Lastly, appellant urges that even if it should be held that the search of the vehicle was voluntarily consented to by the owner and was therefore lawful in all respects, such consent could not extend to appellant’s personally owned suitcase found in the vehicle. In support of this position appellant relies on the case of United States v. Poole2 decided by the United States District Court of the Eastern District for Louisiana. That decision holds that the consent by a tenant to a search of his apartment does not extend to a search of the defendant visitor’s overnight bag found by the officers in a closet where no consent to search had been given by the defendant.
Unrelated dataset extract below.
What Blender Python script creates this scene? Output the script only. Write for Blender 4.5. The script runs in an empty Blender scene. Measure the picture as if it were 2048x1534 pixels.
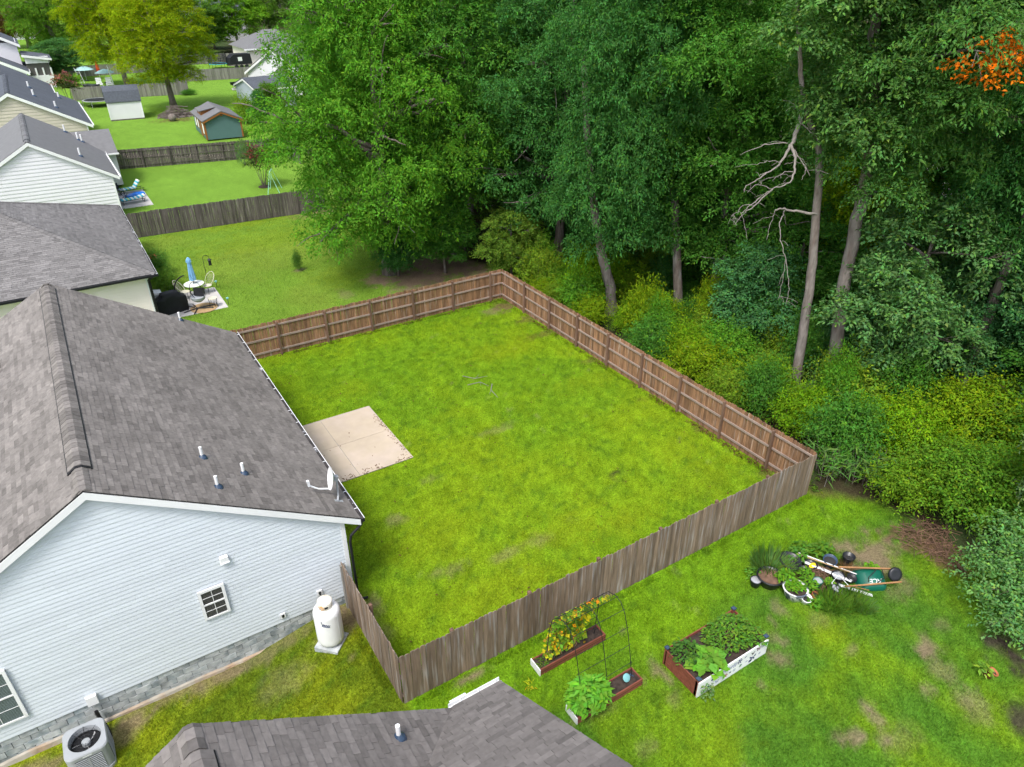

We express no view as to the correctness of the rule of law pronounced in this case because the facts there established differ so markedly from the facts in the case sub judice. The record before us contains ample testimony which, if believed to be true, clearly establishes that appellant not only jointly consented with the owner to a search of the vehicle but, in addition, readily consented to a search of his personally owned suitcase found in the vehicle. Under these circumstances the decision in Poole loses its force as support for the contention made by appellant.

Appellant having failed to demonstrate error, the judgment appealed is affirmed.

JOHNSON, C. J., and SPECTOR, J., concur.

. Carter v. State, (Fla.App.1970) 238 So.2d 681; Talavera v. State, (Fla.App.1966) 186 So. 2d 811.

. United States v. Poole, (E.D.La.1969) 307 F.Supp. 1185.